* _Given exercise_
Write the data out again in full, with no departure from the original.

* _Dataset section_
===

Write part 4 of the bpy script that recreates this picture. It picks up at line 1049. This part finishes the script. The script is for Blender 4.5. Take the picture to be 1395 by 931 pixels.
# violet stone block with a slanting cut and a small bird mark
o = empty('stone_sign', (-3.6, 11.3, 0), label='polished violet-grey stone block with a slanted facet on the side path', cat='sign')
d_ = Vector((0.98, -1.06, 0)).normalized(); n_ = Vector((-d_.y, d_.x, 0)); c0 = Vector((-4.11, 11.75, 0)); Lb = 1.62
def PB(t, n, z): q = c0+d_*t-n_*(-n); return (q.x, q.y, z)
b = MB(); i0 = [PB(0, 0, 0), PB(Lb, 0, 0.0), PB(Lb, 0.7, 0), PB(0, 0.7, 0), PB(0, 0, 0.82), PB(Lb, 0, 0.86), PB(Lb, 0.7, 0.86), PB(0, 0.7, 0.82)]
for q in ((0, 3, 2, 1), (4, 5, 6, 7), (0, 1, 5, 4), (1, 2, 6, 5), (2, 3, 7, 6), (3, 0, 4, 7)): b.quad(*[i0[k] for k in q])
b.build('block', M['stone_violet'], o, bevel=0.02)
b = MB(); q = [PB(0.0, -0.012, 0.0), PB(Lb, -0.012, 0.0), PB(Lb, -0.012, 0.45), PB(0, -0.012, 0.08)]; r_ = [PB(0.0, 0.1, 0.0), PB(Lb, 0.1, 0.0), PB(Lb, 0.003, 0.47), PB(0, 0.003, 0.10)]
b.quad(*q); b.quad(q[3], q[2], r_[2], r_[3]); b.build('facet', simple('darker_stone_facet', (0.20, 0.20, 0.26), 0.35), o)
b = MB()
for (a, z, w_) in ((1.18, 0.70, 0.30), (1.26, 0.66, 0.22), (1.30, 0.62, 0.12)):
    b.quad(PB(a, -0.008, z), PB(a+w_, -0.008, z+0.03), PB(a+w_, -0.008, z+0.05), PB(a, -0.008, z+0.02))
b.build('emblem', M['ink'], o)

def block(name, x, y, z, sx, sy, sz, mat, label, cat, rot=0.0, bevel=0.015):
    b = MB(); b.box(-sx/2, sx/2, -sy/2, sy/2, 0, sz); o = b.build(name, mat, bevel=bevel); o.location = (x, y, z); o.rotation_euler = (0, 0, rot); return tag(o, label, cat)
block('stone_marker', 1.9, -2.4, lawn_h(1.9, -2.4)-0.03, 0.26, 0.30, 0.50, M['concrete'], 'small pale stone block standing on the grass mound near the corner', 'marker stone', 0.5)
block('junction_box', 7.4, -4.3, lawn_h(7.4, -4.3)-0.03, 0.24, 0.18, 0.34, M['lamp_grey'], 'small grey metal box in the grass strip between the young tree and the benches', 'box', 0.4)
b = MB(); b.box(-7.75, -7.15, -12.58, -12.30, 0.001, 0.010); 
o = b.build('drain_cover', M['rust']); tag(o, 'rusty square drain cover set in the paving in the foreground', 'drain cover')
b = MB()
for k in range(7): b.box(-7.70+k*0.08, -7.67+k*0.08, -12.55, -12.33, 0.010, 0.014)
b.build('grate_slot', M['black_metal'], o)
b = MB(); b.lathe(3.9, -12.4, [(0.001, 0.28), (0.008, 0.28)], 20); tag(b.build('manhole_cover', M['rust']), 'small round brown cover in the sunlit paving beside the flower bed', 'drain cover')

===

* _Expected answer_
Write part 4 of the bpy script that recreates this picture. It picks up at line 1049. This part finishes the script. The script is for Blender 4.5. Take the picture to be 1395 by 931 pixels.
# violet stone block with a slanting cut and a small bird mark
o = empty('stone_sign', (-3.6, 11.3, 0), label='polished violet-grey stone block with a slanted facet on the side path', cat='sign')
d_ = Vector((0.98, -1.06, 0)).normalized(); n_ = Vector((-d_.y, d_.x, 0)); c0 = Vector((-4.11, 11.75, 0)); Lb = 1.62
def PB(t, n, z): q = c0+d_*t-n_*(-n); return (q.x, q.y, z)
b = MB(); i0 = [PB(0, 0, 0), PB(Lb, 0, 0.0), PB(Lb, 0.7, 0), PB(0, 0.7, 0), PB(0, 0, 0.82), PB(Lb, 0, 0.86), PB(Lb, 0.7, 0.86), PB(0, 0.7, 0.82)]
for q in ((0, 3, 2, 1), (4, 5, 6, 7), (0, 1, 5, 4), (1, 2, 6, 5), (2, 3, 7, 6), (3, 0, 4, 7)): b.quad(*[i0[k] for k in q])
b.build('block', M['stone_violet'], o, bevel=0.02)
b = MB(); q = [PB(0.0, -0.012, 0.0), PB(Lb, -0.012, 0.0), PB(Lb, -0.012, 0.45), PB(0, -0.012, 0.08)]; r_ = [PB(0.0, 0.1, 0.0), PB(Lb, 0.1, 0.0), PB(Lb, 0.003, 0.47), PB(0, 0.003, 0.10)]
b.quad(*q); b.quad(q[3], q[2], r_[2], r_[3]); b.build('facet', simple('darker_stone_facet', (0.20, 0.20, 0.26), 0.35), o)
b = MB()
for (a, z, w_) in ((1.18, 0.70, 0.30), (1.26, 0.66, 0.22), (1.30, 0.62, 0.12)):
    b.quad(PB(a, -0.008, z), PB(a+w_, -0.008, z+0.03), PB(a+w_, -0.008, z+0.05), PB(a, -0.008, z+0.02))
b.build('emblem', M['ink'], o)

def block(name, x, y, z, sx, sy, sz, mat, label, cat, rot=0.0, bevel=0.015):
    b = MB(); b.box(-sx/2, sx/2, -sy/2, sy/2, 0, sz); o = b.build(name, mat, bevel=bevel); o.location = (x, y, z); o.rotation_euler = (0, 0, rot); return tag(o, label, cat)
block('stone_marker', 1.9, -2.4, lawn_h(1.9, -2.4)-0.03, 0.26, 0.30, 0.50, M['concrete'], 'small pale stone block standing on the grass mound near the corner', 'marker stone', 0.5)
block('junction_box', 7.4, -4.3, lawn_h(7.4, -4.3)-0.03, 0.24, 0.18, 0.34, M['lamp_grey'], 'small grey metal box in the grass strip between the young tree and the benches', 'box', 0.4)
b = MB(); b.box(-7.75, -7.15, -12.58, -12.30, 0.001, 0.010); 
o = b.build('drain_cover', M['rust']); tag(o, 'rusty square drain cover set in the paving in the foreground', 'drain cover')
b = MB()
for k in range(7): b.box(-7.70+k*0.08, -7.67+k*0.08, -12.55, -12.33, 0.010, 0.014)
b.build('grate_slot', M['black_metal'], o)
b = MB(); b.lathe(3.9, -12.4, [(0.001, 0.28), (0.008, 0.28)], 20); tag(b.build('manhole_cover', M['rust']), 'small round brown cover in the sunlit paving beside the flower bed', 'drain cover')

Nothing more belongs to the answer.